Tier 1 targets must not have a hard requirement for signed, verified, or otherwise “approved” binaries. Developers must be able to build, run, and test binaries for the target on systems they control, or provide such binaries for others to run. (Doing so may require enabling some appropriate “developer mode” on such systems, but must not require the payment of any additional fee or other consideration, or agreement to any onerous legal agreements.)

There are no differences between x64 and Arm64 Windows in this regard.

All requirements for tier 2 apply.

Going through the Tier 2 policies:

The target must not place undue burden on Rust developers not specifically concerned with that target. Rust developers are expected to not gratuitously break a tier 2 target, but are not expected to become experts in every tier 2 target, and are not expected to provide target-specific implementations for every tier 2 target.

Understood.

The target must provide documentation for the Rust community explaining how to build for the target using cross-compilation, and explaining how to run tests for the target. If at al possible, this documentation should show how to run Rust programs and tests for the target using emulation, to allow anyone to do so. If the target cannot be feasibly emulated, the documentation should explain how to obtain and work with physical hardware, cloud systems, or equivalent. The target must document its baseline expectations for the features or versions of CPUs, operating systems, libraries, runtime environments, and similar.

Understood, as part of the promotion PR I will add a page to Platform Support.

The code generation backend for the target should not have deficiencies that invalidate Rust safety properties, as evaluated by the Rust compiler team.

There are no known deficiencies in LLVM’s support for Arm64 Windows.

If the target supports C code, and the target has an interoperable calling convention for C code, the Rust target must support that C calling convention for the platform via extern "C". The C calling convention does not need to be the default Rust calling convention for the target, however.

extern "C" correctly works for calling C code.

Tier 2 targets should, if at all possible, support cross-compiling. Tier 2 targets should not require using the target as the host for builds, even if the target supports host tools.

aarch64-pc-windows-msvc can be cross-compiled from x86 and x64 Windows, or other platforms that can run those tools.

In addition to the legal requirements for all targets (specified in the tier 3 requirements), because a tier 2 target typically involves the Rust project building and supplying various compiled binaries, incorporating the target and redistributing any resulting compiled binaries (e.g. built libraries, host tools if any) must not impose any onerous license requirements on any members of the Rust project, including infrastructure team members and those operating CI systems.

There are no such license requirements for Arm64 Windows code.

Tier 2 targets must not impose burden on the authors of pull requests, or other developers in the community, to ensure that tests pass for the target.

Understood.

The target maintainers should regularly run the testsuite for the target, and should fix any test failures in a reasonably timely fashion.

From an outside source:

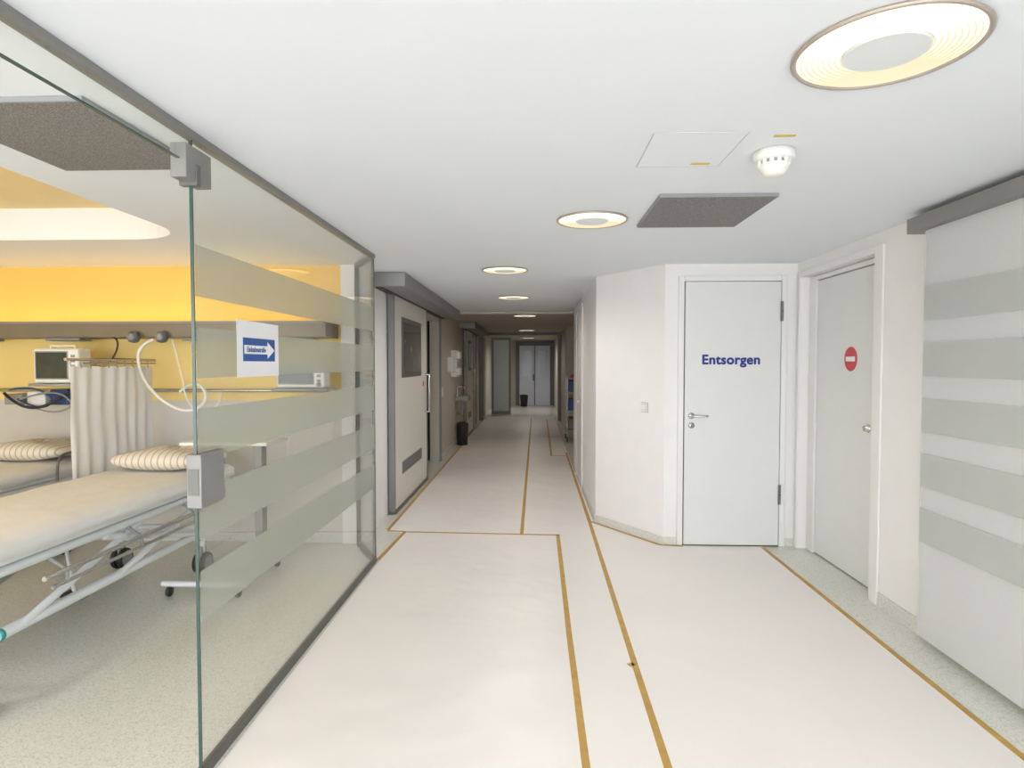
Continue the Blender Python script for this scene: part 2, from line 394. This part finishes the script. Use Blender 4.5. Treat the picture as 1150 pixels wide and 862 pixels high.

Understood, and this will be automated once promoted to Tier 1.

Drawbacks

The windows-11-arm runners provided by GitHub are relatively new, and so we do not know what the availability or reliability of these runners will be.

Rationale and alternatives

aarch64-pc-windows-msvc could be left as a Tier 2 with Host Tools target, but given the importance of this target to Microsoft and the increasing usage of Arm64 by Windows users, it will become more and more likely that issues with this target will need to be treated as critical. Catching issues early in development will prevent the need to Beta and Stable backports.

Prior art

Unresolved questions

None.

Future possibilities

  • Adding Arm64 Windows jobs to more Rust repos, such as cargo.
  • Promoting arm64ec-pc-windows-msvc to Tier 1.
  • Add a aarch64-pc-windows-gnu target.
  • Promote aarch64-pc-windows-gnullvm to Tier 1.